§ EXERCISE
Retype the material below. Keep every word exactly as it is.

§ DATA PROVIDED
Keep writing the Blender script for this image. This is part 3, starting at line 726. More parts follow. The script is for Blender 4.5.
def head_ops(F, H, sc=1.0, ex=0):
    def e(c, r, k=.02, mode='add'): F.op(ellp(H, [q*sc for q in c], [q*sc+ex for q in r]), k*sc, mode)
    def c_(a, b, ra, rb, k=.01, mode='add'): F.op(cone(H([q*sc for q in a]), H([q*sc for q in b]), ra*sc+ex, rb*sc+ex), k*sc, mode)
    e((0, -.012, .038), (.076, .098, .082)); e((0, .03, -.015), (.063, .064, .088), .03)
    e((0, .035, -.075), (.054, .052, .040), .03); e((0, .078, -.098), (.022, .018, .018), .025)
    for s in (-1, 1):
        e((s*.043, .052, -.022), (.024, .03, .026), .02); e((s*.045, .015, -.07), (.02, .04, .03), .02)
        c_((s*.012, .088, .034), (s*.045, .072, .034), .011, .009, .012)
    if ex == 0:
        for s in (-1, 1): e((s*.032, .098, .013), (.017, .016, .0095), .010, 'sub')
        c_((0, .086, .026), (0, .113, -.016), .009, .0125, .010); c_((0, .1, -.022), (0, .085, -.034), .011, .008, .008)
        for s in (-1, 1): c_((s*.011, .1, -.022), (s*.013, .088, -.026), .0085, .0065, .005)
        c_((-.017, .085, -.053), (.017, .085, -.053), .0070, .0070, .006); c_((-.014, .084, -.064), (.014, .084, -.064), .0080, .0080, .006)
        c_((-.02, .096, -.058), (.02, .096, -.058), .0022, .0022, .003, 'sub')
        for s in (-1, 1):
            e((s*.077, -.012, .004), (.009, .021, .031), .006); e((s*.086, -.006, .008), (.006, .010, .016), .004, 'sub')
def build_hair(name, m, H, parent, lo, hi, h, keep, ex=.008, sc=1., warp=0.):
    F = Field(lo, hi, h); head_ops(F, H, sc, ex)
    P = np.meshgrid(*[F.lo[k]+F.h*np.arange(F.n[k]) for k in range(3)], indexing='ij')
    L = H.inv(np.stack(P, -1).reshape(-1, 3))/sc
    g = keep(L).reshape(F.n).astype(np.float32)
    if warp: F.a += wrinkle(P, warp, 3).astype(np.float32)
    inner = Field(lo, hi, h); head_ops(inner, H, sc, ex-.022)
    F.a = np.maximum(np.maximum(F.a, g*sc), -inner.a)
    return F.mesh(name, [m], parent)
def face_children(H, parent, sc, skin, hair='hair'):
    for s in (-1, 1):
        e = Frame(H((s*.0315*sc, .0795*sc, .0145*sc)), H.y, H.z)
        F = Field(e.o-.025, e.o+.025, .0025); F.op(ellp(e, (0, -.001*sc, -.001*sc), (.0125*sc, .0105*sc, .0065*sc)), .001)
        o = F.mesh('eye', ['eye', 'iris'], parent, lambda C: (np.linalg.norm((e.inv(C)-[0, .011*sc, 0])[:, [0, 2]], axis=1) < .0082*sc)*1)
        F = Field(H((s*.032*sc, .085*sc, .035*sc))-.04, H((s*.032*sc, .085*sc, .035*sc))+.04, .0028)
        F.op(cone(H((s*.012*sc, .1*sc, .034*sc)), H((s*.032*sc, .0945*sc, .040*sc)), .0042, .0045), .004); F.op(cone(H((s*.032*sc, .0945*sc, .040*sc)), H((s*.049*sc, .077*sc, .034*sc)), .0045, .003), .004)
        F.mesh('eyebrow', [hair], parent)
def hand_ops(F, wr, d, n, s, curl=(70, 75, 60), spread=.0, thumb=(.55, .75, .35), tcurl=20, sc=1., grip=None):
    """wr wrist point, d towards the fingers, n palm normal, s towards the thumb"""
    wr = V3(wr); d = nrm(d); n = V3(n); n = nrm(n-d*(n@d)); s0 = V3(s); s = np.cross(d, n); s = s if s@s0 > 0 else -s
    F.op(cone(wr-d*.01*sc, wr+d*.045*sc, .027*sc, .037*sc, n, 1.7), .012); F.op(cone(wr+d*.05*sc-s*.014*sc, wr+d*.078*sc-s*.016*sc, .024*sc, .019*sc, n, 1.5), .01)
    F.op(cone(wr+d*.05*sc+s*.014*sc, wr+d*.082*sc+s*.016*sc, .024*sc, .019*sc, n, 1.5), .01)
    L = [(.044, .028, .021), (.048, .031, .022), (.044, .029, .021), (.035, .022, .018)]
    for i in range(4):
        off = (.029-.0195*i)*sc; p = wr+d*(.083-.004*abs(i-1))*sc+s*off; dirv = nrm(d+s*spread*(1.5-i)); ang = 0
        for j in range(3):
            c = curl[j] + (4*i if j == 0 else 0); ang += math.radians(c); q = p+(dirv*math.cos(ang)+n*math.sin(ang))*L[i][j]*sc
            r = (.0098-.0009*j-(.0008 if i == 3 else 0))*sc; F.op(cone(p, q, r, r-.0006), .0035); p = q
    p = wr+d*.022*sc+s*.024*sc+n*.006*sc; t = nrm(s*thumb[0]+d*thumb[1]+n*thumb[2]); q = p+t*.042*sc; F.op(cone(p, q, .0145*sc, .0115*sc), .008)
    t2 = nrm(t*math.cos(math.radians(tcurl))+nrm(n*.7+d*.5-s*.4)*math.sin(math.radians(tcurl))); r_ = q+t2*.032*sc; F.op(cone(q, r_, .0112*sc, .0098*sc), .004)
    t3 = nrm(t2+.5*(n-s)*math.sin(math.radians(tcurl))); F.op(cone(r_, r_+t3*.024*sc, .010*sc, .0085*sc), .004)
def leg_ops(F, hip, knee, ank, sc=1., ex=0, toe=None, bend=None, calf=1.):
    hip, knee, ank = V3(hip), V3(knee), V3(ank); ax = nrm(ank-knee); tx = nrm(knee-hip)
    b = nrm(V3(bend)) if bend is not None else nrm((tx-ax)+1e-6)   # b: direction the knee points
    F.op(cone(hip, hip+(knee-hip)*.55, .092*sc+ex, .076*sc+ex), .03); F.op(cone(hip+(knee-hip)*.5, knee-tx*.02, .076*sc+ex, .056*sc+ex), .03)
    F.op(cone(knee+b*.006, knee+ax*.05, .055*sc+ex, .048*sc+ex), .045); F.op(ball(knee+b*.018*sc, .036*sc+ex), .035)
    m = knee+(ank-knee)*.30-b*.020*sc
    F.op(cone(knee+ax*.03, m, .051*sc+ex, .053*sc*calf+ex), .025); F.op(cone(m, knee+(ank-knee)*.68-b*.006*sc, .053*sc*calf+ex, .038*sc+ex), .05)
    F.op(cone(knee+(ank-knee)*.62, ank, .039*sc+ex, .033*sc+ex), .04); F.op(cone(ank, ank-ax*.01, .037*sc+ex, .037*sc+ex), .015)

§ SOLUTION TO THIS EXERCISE
Keep writing the Blender script for this image. This is part 3, starting at line 726. More parts follow. The script is for Blender 4.5.
def head_ops(F, H, sc=1.0, ex=0):
    def e(c, r, k=.02, mode='add'): F.op(ellp(H, [q*sc for q in c], [q*sc+ex for q in r]), k*sc, mode)
    def c_(a, b, ra, rb, k=.01, mode='add'): F.op(cone(H([q*sc for q in a]), H([q*sc for q in b]), ra*sc+ex, rb*sc+ex), k*sc, mode)
    e((0, -.012, .038), (.076, .098, .082)); e((0, .03, -.015), (.063, .064, .088), .03)
    e((0, .035, -.075), (.054, .052, .040), .03); e((0, .078, -.098), (.022, .018, .018), .025)
    for s in (-1, 1):
        e((s*.043, .052, -.022), (.024, .03, .026), .02); e((s*.045, .015, -.07), (.02, .04, .03), .02)
        c_((s*.012, .088, .034), (s*.045, .072, .034), .011, .009, .012)
    if ex == 0:
        for s in (-1, 1): e((s*.032, .098, .013), (.017, .016, .0095), .010, 'sub')
        c_((0, .086, .026), (0, .113, -.016), .009, .0125, .010); c_((0, .1, -.022), (0, .085, -.034), .011, .008, .008)
        for s in (-1, 1): c_((s*.011, .1, -.022), (s*.013, .088, -.026), .0085, .0065, .005)
        c_((-.017, .085, -.053), (.017, .085, -.053), .0070, .0070, .006); c_((-.014, .084, -.064), (.014, .084, -.064), .0080, .0080, .006)
        c_((-.02, .096, -.058), (.02, .096, -.058), .0022, .0022, .003, 'sub')
        for s in (-1, 1):
            e((s*.077, -.012, .004), (.009, .021, .031), .006); e((s*.086, -.006, .008), (.006, .010, .016), .004, 'sub')
def build_hair(name, m, H, parent, lo, hi, h, keep, ex=.008, sc=1., warp=0.):
    F = Field(lo, hi, h); head_ops(F, H, sc, ex)
    P = np.meshgrid(*[F.lo[k]+F.h*np.arange(F.n[k]) for k in range(3)], indexing='ij')
    L = H.inv(np.stack(P, -1).reshape(-1, 3))/sc
    g = keep(L).reshape(F.n).astype(np.float32)
    if warp: F.a += wrinkle(P, warp, 3).astype(np.float32)
    inner = Field(lo, hi, h); head_ops(inner, H, sc, ex-.022)
    F.a = np.maximum(np.maximum(F.a, g*sc), -inner.a)
    return F.mesh(name, [m], parent)
def face_children(H, parent, sc, skin, hair='hair'):
    for s in (-1, 1):
        e = Frame(H((s*.0315*sc, .0795*sc, .0145*sc)), H.y, H.z)
        F = Field(e.o-.025, e.o+.025, .0025); F.op(ellp(e, (0, -.001*sc, -.001*sc), (.0125*sc, .0105*sc, .0065*sc)), .001)
        o = F.mesh('eye', ['eye', 'iris'], parent, lambda C: (np.linalg.norm((e.inv(C)-[0, .011*sc, 0])[:, [0, 2]], axis=1) < .0082*sc)*1)
        F = Field(H((s*.032*sc, .085*sc, .035*sc))-.04, H((s*.032*sc, .085*sc, .035*sc))+.04, .0028)
        F.op(cone(H((s*.012*sc, .1*sc, .034*sc)), H((s*.032*sc, .0945*sc, .040*sc)), .0042, .0045), .004); F.op(cone(H((s*.032*sc, .0945*sc, .040*sc)), H((s*.049*sc, .077*sc, .034*sc)), .0045, .003), .004)
        F.mesh('eyebrow', [hair], parent)
def hand_ops(F, wr, d, n, s, curl=(70, 75, 60), spread=.0, thumb=(.55, .75, .35), tcurl=20, sc=1., grip=None):
    """wr wrist point, d towards the fingers, n palm normal, s towards the thumb"""
    wr = V3(wr); d = nrm(d); n = V3(n); n = nrm(n-d*(n@d)); s0 = V3(s); s = np.cross(d, n); s = s if s@s0 > 0 else -s
    F.op(cone(wr-d*.01*sc, wr+d*.045*sc, .027*sc, .037*sc, n, 1.7), .012); F.op(cone(wr+d*.05*sc-s*.014*sc, wr+d*.078*sc-s*.016*sc, .024*sc, .019*sc, n, 1.5), .01)
    F.op(cone(wr+d*.05*sc+s*.014*sc, wr+d*.082*sc+s*.016*sc, .024*sc, .019*sc, n, 1.5), .01)
    L = [(.044, .028, .021), (.048, .031, .022), (.044, .029, .021), (.035, .022, .018)]
    for i in range(4):
        off = (.029-.0195*i)*sc; p = wr+d*(.083-.004*abs(i-1))*sc+s*off; dirv = nrm(d+s*spread*(1.5-i)); ang = 0
        for j in range(3):
            c = curl[j] + (4*i if j == 0 else 0); ang += math.radians(c); q = p+(dirv*math.cos(ang)+n*math.sin(ang))*L[i][j]*sc
            r = (.0098-.0009*j-(.0008 if i == 3 else 0))*sc; F.op(cone(p, q, r, r-.0006), .0035); p = q
    p = wr+d*.022*sc+s*.024*sc+n*.006*sc; t = nrm(s*thumb[0]+d*thumb[1]+n*thumb[2]); q = p+t*.042*sc; F.op(cone(p, q, .0145*sc, .0115*sc), .008)
    t2 = nrm(t*math.cos(math.radians(tcurl))+nrm(n*.7+d*.5-s*.4)*math.sin(math.radians(tcurl))); r_ = q+t2*.032*sc; F.op(cone(q, r_, .0112*sc, .0098*sc), .004)
    t3 = nrm(t2+.5*(n-s)*math.sin(math.radians(tcurl))); F.op(cone(r_, r_+t3*.024*sc, .010*sc, .0085*sc), .004)
def leg_ops(F, hip, knee, ank, sc=1., ex=0, toe=None, bend=None, calf=1.):
    hip, knee, ank = V3(hip), V3(knee), V3(ank); ax = nrm(ank-knee); tx = nrm(knee-hip)
    b = nrm(V3(bend)) if bend is not None else nrm((tx-ax)+1e-6)   # b: direction the knee points
    F.op(cone(hip, hip+(knee-hip)*.55, .092*sc+ex, .076*sc+ex), .03); F.op(cone(hip+(knee-hip)*.5, knee-tx*.02, .076*sc+ex, .056*sc+ex), .03)
    F.op(cone(knee+b*.006, knee+ax*.05, .055*sc+ex, .048*sc+ex), .045); F.op(ball(knee+b*.018*sc, .036*sc+ex), .035)
    m = knee+(ank-knee)*.30-b*.020*sc
    F.op(cone(knee+ax*.03, m, .051*sc+ex, .053*sc*calf+ex), .025); F.op(cone(m, knee+(ank-knee)*.68-b*.006*sc, .053*sc*calf+ex, .038*sc+ex), .05)
    F.op(cone(knee+(ank-knee)*.62, ank, .039*sc+ex, .033*sc+ex), .04); F.op(cone(ank, ank-ax*.01, .037*sc+ex, .037*sc+ex), .015)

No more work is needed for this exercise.